* [AIM OF THE TASK]
Output all lines exactly.
________
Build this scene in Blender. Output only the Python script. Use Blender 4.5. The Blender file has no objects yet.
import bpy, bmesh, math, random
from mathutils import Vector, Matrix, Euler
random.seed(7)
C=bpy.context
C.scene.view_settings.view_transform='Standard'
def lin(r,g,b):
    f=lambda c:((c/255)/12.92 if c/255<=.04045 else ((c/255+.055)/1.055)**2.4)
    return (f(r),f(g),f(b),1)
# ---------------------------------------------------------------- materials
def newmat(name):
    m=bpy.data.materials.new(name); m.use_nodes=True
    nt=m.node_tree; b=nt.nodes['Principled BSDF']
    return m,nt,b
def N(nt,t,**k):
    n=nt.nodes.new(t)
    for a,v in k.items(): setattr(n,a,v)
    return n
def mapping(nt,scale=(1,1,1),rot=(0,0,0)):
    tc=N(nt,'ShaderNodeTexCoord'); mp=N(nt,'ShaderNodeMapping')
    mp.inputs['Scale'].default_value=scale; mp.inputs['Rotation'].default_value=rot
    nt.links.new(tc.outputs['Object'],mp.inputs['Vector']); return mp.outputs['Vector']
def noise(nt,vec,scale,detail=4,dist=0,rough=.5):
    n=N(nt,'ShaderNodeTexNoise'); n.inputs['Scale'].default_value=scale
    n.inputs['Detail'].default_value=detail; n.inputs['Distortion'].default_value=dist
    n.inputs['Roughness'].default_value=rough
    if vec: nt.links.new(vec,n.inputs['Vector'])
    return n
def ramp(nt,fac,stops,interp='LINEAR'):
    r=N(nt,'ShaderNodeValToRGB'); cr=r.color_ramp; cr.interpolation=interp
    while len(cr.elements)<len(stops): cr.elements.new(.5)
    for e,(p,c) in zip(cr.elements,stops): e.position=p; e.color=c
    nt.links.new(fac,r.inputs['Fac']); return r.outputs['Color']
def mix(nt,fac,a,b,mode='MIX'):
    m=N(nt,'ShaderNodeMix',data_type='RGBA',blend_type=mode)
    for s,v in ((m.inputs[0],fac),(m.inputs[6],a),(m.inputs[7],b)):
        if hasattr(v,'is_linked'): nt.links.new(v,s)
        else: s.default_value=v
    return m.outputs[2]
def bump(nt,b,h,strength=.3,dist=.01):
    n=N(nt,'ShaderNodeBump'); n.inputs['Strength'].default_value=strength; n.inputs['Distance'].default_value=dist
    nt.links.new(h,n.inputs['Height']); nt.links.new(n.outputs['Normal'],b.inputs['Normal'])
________
* [RESPONSE TO THIS EXERCISE]
Build this scene in Blender. Output only the Python script. Use Blender 4.5. The Blender file has no objects yet.
import bpy, bmesh, math, random
from mathutils import Vector, Matrix, Euler
random.seed(7)
C=bpy.context
C.scene.view_settings.view_transform='Standard'
def lin(r,g,b):
    f=lambda c:((c/255)/12.92 if c/255<=.04045 else ((c/255+.055)/1.055)**2.4)
    return (f(r),f(g),f(b),1)
# ---------------------------------------------------------------- materials
def newmat(name):
    m=bpy.data.materials.new(name); m.use_nodes=True
    nt=m.node_tree; b=nt.nodes['Principled BSDF']
    return m,nt,b
def N(nt,t,**k):
    n=nt.nodes.new(t)
    for a,v in k.items(): setattr(n,a,v)
    return n
def mapping(nt,scale=(1,1,1),rot=(0,0,0)):
    tc=N(nt,'ShaderNodeTexCoord'); mp=N(nt,'ShaderNodeMapping')
    mp.inputs['Scale'].default_value=scale; mp.inputs['Rotation'].default_value=rot
    nt.links.new(tc.outputs['Object'],mp.inputs['Vector']); return mp.outputs['Vector']
def noise(nt,vec,scale,detail=4,dist=0,rough=.5):
    n=N(nt,'ShaderNodeTexNoise'); n.inputs['Scale'].default_value=scale
    n.inputs['Detail'].default_value=detail; n.inputs['Distortion'].default_value=dist
    n.inputs['Roughness'].default_value=rough
    if vec: nt.links.new(vec,n.inputs['Vector'])
    return n
def ramp(nt,fac,stops,interp='LINEAR'):
    r=N(nt,'ShaderNodeValToRGB'); cr=r.color_ramp; cr.interpolation=interp
    while len(cr.elements)<len(stops): cr.elements.new(.5)
    for e,(p,c) in zip(cr.elements,stops): e.position=p; e.color=c
    nt.links.new(fac,r.inputs['Fac']); return r.outputs['Color']
def mix(nt,fac,a,b,mode='MIX'):
    m=N(nt,'ShaderNodeMix',data_type='RGBA',blend_type=mode)
    for s,v in ((m.inputs[0],fac),(m.inputs[6],a),(m.inputs[7],b)):
        if hasattr(v,'is_linked'): nt.links.new(v,s)
        else: s.default_value=v
    return m.outputs[2]
def bump(nt,b,h,strength=.3,dist=.01):
    n=N(nt,'ShaderNodeBump'); n.inputs['Strength'].default_value=strength; n.inputs['Distance'].default_value=dist
    nt.links.new(h,n.inputs['Height']); nt.links.new(n.outputs['Normal'],b.inputs['Normal'])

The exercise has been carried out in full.